Given entries:

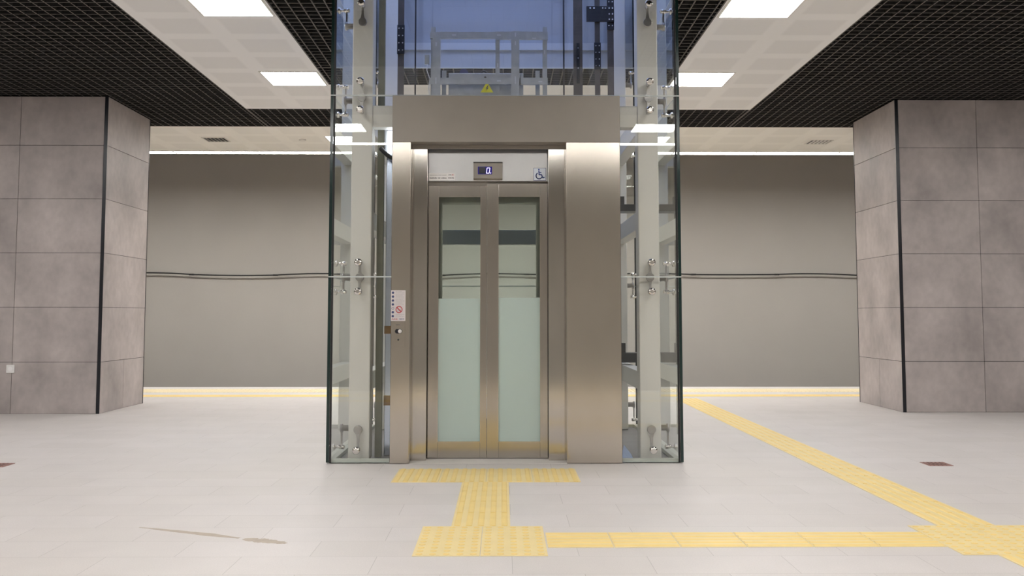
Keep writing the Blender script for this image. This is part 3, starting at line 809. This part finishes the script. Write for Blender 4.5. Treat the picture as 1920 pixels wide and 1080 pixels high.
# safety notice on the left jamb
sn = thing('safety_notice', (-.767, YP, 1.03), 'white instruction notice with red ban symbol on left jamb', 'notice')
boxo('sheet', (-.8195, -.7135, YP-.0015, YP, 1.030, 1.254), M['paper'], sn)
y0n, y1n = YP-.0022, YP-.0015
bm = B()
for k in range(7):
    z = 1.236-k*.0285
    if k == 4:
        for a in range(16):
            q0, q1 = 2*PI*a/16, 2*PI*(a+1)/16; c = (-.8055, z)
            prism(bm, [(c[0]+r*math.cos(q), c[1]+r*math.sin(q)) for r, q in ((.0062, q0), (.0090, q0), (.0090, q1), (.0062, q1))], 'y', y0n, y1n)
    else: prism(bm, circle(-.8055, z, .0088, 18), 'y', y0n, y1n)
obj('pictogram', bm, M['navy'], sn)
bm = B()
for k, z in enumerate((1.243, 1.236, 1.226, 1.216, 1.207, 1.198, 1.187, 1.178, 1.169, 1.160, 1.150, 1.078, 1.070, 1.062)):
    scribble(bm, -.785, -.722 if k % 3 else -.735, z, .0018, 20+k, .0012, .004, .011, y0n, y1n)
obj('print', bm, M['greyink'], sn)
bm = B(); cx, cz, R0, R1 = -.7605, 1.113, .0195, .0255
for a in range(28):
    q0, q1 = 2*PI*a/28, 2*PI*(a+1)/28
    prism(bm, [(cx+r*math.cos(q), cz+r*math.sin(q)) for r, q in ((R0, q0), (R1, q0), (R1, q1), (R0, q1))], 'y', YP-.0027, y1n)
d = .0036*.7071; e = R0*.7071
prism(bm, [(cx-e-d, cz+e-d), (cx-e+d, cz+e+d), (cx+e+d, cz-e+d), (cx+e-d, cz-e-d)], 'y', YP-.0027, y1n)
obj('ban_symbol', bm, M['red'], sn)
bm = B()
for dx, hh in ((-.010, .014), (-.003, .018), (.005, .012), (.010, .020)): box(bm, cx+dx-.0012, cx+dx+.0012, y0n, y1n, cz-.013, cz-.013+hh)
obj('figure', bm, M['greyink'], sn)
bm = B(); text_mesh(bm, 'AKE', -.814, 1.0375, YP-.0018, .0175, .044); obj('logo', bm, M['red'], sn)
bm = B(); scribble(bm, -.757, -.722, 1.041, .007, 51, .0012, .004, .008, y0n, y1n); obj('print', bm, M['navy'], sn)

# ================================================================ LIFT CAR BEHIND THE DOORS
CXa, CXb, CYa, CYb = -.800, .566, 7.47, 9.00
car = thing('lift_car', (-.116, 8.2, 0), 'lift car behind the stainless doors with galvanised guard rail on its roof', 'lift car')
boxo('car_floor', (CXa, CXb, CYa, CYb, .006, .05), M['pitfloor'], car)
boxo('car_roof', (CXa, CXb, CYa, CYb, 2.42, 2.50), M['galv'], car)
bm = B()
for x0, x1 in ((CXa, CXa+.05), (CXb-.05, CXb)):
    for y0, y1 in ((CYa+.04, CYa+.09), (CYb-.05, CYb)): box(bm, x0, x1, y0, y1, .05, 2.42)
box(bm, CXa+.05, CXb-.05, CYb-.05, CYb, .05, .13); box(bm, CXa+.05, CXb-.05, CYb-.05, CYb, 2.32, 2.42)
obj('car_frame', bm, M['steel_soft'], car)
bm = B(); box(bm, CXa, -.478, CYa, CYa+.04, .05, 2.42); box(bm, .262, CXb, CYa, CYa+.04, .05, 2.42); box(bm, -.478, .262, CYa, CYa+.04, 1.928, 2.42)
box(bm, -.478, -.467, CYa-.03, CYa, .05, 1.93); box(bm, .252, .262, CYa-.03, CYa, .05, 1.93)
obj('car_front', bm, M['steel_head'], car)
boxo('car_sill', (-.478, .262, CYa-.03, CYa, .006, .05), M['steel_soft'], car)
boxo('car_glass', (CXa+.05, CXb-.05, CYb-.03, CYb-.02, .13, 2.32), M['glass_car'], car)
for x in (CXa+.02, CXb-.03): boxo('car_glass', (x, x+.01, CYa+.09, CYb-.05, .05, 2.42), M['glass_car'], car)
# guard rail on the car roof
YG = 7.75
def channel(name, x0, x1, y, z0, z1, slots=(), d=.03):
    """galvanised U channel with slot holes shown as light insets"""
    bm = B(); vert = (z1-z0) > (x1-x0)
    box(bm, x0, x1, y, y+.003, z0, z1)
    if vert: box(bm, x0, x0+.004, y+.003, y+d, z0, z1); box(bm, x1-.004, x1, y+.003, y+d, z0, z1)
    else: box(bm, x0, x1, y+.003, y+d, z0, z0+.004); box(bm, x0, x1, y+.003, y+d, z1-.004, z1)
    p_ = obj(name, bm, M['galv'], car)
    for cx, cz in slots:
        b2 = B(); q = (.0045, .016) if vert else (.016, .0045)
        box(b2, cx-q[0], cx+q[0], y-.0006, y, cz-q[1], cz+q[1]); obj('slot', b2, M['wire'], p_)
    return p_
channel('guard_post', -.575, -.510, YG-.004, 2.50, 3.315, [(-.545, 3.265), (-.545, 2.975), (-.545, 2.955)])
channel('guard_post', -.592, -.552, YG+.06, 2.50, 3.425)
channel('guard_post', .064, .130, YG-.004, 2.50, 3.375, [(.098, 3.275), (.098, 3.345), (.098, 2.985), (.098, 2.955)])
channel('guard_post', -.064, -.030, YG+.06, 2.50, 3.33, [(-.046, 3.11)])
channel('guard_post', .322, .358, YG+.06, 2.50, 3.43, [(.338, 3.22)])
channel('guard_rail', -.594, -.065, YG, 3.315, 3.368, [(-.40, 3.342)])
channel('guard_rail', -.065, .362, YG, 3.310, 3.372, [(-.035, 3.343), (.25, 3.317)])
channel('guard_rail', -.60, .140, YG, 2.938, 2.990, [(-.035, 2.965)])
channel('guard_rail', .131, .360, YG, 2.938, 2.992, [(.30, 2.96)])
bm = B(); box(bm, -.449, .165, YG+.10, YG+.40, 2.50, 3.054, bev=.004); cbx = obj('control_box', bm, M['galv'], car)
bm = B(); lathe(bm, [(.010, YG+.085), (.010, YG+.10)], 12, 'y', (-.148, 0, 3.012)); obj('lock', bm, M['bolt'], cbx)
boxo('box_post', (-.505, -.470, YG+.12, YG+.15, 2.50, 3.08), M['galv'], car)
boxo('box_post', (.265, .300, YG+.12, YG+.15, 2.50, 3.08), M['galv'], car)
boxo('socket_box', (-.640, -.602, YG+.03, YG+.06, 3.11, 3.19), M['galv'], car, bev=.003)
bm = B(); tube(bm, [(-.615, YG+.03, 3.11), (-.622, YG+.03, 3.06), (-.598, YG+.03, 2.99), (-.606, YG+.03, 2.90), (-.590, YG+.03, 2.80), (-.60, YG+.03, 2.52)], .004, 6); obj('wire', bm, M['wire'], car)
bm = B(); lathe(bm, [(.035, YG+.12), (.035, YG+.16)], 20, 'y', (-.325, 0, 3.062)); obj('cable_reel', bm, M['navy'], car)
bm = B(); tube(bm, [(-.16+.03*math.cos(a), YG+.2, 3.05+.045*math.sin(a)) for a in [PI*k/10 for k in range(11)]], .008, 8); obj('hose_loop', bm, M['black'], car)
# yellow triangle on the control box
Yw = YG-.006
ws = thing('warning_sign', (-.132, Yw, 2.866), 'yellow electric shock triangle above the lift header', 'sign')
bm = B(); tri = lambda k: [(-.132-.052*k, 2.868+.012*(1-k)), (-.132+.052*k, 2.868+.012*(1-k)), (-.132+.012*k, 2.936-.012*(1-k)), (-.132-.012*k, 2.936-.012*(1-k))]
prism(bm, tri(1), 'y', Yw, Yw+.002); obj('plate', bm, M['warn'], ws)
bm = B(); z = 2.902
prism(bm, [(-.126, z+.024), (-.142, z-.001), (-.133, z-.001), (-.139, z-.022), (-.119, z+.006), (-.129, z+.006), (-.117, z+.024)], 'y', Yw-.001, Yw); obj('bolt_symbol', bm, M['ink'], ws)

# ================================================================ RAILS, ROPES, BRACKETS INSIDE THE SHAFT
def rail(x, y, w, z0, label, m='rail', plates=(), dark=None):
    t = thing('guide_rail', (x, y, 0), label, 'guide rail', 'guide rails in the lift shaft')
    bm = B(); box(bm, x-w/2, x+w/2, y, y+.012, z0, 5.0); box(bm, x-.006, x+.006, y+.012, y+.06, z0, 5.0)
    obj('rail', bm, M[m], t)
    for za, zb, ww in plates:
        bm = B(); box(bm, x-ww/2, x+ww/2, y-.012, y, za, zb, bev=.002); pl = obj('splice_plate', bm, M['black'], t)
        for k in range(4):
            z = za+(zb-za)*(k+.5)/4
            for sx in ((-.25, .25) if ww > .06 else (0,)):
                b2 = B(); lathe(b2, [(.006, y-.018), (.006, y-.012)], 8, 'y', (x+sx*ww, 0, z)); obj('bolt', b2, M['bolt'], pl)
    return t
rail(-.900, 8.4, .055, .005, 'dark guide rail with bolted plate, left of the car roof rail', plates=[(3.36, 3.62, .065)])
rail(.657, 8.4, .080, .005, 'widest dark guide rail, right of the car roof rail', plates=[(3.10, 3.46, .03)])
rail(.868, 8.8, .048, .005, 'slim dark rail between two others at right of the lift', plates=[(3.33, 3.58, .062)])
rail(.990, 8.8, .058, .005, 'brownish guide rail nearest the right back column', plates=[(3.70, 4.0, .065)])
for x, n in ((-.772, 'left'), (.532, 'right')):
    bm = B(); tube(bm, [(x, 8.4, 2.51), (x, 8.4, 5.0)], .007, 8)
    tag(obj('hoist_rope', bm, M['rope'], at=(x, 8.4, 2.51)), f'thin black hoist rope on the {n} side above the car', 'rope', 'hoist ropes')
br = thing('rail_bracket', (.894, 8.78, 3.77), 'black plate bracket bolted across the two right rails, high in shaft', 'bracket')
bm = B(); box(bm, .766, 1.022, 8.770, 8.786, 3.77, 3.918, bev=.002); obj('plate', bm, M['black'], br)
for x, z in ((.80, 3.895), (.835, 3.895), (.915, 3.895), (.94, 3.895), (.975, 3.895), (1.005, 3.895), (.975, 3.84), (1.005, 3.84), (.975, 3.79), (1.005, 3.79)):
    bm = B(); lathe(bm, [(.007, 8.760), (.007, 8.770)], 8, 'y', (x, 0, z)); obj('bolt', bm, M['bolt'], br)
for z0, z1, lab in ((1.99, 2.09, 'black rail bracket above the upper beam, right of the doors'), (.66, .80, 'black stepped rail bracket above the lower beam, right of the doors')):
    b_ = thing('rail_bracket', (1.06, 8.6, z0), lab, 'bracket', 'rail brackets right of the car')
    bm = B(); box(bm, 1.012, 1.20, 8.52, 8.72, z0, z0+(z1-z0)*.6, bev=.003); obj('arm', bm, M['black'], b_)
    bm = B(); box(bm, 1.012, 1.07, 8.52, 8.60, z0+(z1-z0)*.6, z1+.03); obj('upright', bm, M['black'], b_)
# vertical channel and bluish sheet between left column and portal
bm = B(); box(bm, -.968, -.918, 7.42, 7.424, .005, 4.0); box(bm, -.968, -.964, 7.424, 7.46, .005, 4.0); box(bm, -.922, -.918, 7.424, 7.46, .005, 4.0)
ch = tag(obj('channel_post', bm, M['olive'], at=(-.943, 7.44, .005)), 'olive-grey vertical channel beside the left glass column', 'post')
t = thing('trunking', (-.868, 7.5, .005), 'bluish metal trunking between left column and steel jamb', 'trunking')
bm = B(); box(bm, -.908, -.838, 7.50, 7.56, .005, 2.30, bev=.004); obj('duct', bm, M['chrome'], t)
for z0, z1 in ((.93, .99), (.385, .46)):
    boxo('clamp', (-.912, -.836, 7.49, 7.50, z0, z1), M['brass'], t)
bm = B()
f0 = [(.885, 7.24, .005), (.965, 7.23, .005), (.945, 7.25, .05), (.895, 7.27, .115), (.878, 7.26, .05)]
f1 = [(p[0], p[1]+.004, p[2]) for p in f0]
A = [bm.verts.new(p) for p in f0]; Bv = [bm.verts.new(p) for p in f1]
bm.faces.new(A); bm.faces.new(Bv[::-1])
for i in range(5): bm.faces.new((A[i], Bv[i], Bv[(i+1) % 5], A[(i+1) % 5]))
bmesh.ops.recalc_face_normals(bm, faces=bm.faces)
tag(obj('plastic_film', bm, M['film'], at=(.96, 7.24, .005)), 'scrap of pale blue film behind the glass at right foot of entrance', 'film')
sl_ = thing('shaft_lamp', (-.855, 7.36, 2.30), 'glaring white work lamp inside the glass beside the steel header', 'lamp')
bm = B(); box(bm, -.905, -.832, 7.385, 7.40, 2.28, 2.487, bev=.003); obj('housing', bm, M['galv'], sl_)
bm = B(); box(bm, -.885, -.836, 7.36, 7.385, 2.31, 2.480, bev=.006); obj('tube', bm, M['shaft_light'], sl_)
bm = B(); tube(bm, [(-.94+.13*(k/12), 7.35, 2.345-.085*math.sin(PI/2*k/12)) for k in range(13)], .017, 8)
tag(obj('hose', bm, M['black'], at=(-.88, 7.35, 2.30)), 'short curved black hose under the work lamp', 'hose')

==

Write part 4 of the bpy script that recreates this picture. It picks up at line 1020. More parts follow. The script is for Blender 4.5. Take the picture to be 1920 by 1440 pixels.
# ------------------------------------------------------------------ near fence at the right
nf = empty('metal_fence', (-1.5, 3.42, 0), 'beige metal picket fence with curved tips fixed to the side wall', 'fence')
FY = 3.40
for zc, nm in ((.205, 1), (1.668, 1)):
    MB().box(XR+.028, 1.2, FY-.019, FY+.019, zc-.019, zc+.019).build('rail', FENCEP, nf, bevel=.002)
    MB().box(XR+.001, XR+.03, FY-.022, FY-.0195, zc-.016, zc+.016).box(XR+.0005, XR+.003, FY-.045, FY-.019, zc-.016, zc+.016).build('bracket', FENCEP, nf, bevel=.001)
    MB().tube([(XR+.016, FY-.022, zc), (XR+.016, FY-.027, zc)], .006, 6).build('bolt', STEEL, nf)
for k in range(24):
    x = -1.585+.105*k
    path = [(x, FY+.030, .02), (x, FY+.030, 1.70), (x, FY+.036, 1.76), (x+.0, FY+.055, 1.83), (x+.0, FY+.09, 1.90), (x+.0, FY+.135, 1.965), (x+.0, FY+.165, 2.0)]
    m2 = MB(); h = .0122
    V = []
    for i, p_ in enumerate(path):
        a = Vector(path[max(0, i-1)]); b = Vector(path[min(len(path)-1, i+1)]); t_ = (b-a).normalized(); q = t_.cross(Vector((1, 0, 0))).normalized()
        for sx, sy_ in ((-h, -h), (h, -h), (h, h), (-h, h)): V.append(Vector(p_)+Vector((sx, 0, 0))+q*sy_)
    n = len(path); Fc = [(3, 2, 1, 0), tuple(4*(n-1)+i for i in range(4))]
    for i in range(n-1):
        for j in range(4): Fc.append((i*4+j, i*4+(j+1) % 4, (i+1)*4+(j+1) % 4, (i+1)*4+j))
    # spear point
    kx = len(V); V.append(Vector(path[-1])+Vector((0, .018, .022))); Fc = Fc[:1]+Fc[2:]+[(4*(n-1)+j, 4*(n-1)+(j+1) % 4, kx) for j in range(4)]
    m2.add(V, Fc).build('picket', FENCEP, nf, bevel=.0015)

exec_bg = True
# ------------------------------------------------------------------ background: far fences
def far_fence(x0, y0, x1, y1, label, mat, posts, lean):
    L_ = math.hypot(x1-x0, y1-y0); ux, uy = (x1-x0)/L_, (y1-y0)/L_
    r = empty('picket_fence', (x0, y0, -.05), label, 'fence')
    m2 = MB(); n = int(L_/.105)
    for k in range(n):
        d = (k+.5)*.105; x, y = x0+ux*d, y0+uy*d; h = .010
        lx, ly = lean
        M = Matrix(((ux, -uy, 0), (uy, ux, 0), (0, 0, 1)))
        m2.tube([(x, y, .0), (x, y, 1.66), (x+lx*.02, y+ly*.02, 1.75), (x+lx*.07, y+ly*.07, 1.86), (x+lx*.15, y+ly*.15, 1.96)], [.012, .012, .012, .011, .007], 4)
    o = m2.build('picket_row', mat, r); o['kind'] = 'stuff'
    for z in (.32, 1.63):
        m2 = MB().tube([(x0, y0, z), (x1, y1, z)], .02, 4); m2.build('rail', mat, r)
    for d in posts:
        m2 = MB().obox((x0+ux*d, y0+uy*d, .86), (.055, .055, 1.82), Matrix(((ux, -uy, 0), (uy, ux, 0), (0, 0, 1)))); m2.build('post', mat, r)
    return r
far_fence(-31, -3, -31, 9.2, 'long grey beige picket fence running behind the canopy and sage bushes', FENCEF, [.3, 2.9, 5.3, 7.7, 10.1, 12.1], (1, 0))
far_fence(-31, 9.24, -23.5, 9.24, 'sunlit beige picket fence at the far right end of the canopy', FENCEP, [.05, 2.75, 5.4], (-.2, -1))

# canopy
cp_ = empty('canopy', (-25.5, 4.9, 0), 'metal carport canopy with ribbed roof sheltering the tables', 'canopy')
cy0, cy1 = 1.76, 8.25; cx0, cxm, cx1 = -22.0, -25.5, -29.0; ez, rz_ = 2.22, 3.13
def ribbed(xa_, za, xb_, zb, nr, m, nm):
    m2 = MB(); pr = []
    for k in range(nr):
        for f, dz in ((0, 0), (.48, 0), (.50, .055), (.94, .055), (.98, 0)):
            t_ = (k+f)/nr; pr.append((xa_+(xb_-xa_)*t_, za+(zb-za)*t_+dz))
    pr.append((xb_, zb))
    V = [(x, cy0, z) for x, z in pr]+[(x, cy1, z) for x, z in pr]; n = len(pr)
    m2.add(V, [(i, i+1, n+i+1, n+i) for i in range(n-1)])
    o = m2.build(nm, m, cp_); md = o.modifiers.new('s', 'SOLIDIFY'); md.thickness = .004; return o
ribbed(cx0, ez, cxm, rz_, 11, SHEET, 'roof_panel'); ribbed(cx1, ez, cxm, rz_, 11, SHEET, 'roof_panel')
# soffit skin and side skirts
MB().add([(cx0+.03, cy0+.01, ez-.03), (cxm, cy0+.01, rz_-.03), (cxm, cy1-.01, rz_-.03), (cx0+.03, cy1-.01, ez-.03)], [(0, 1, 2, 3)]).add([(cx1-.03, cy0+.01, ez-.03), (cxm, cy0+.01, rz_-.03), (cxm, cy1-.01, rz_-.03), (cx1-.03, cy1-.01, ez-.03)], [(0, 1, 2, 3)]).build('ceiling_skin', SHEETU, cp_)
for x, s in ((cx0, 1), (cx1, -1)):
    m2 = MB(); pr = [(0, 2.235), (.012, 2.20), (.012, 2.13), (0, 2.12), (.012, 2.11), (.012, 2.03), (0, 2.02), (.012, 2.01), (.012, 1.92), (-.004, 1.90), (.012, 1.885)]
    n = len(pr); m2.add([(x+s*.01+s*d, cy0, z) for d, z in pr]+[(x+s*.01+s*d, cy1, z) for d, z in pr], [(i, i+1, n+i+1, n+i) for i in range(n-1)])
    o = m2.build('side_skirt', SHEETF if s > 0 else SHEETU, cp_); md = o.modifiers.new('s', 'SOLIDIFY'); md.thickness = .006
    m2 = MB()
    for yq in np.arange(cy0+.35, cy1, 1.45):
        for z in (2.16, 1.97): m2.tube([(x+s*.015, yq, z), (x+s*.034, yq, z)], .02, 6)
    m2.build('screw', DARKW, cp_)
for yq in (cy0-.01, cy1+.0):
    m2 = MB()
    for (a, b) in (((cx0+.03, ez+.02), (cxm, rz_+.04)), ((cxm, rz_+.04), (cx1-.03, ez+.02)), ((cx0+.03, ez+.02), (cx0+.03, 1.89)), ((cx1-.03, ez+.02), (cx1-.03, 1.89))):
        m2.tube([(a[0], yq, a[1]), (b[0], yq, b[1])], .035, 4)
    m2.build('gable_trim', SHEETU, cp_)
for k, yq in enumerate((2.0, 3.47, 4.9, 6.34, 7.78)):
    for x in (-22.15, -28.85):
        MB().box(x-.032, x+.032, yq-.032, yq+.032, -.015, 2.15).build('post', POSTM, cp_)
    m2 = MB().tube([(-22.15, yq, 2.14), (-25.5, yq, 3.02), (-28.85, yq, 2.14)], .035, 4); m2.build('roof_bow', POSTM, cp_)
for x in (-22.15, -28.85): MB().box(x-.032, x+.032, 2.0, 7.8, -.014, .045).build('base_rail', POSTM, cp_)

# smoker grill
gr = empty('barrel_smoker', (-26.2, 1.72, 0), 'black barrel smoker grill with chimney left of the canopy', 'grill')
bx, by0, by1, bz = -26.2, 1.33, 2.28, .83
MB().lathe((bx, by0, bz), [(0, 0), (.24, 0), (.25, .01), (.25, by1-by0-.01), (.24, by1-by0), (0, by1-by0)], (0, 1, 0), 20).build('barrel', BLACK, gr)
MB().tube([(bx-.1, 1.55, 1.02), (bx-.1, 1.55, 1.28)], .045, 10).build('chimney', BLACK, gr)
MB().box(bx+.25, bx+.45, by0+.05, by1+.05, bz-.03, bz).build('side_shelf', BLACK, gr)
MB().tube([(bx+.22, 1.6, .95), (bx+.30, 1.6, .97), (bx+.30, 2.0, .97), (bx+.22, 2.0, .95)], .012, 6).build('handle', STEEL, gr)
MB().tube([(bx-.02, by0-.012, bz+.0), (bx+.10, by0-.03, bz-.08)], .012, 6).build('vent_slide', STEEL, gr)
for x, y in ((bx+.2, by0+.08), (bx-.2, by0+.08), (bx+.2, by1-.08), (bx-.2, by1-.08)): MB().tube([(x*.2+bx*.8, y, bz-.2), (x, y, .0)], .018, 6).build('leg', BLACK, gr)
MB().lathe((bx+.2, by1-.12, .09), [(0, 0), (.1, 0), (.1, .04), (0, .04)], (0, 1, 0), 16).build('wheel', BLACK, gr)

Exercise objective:
Would you quote everything above from the line containing "Keep writing the" down to the line containing "obj('print', bm, M['navy'], sn)"? Include both of those lines and nothing else.

Answer to this task:
Keep writing the Blender script for this image. This is part 3, starting at line 809. This part finishes the script. Write for Blender 4.5. Treat the picture as 1920 pixels wide and 1080 pixels high.
# safety notice on the left jamb
sn = thing('safety_notice', (-.767, YP, 1.03), 'white instruction notice with red ban symbol on left jamb', 'notice')
boxo('sheet', (-.8195, -.7135, YP-.0015, YP, 1.030, 1.254), M['paper'], sn)
y0n, y1n = YP-.0022, YP-.0015
bm = B()
for k in range(7):
    z = 1.236-k*.0285
    if k == 4:
        for a in range(16):
            q0, q1 = 2*PI*a/16, 2*PI*(a+1)/16; c = (-.8055, z)
            prism(bm, [(c[0]+r*math.cos(q), c[1]+r*math.sin(q)) for r, q in ((.0062, q0), (.0090, q0), (.0090, q1), (.0062, q1))], 'y', y0n, y1n)
    else: prism(bm, circle(-.8055, z, .0088, 18), 'y', y0n, y1n)
obj('pictogram', bm, M['navy'], sn)
bm = B()
for k, z in enumerate((1.243, 1.236, 1.226, 1.216, 1.207, 1.198, 1.187, 1.178, 1.169, 1.160, 1.150, 1.078, 1.070, 1.062)):
    scribble(bm, -.785, -.722 if k % 3 else -.735, z, .0018, 20+k, .0012, .004, .011, y0n, y1n)
obj('print', bm, M['greyink'], sn)
bm = B(); cx, cz, R0, R1 = -.7605, 1.113, .0195, .0255
for a in range(28):
    q0, q1 = 2*PI*a/28, 2*PI*(a+1)/28
    prism(bm, [(cx+r*math.cos(q), cz+r*math.sin(q)) for r, q in ((R0, q0), (R1, q0), (R1, q1), (R0, q1))], 'y', YP-.0027, y1n)
d = .0036*.7071; e = R0*.7071
prism(bm, [(cx-e-d, cz+e-d), (cx-e+d, cz+e+d), (cx+e+d, cz-e+d), (cx+e-d, cz-e-d)], 'y', YP-.0027, y1n)
obj('ban_symbol', bm, M['red'], sn)
bm = B()
for dx, hh in ((-.010, .014), (-.003, .018), (.005, .012), (.010, .020)): box(bm, cx+dx-.0012, cx+dx+.0012, y0n, y1n, cz-.013, cz-.013+hh)
obj('figure', bm, M['greyink'], sn)
bm = B(); text_mesh(bm, 'AKE', -.814, 1.0375, YP-.0018, .0175, .044); obj('logo', bm, M['red'], sn)
bm = B(); scribble(bm, -.757, -.722, 1.041, .007, 51, .0012, .004, .008, y0n, y1n); obj('print', bm, M['navy'], sn)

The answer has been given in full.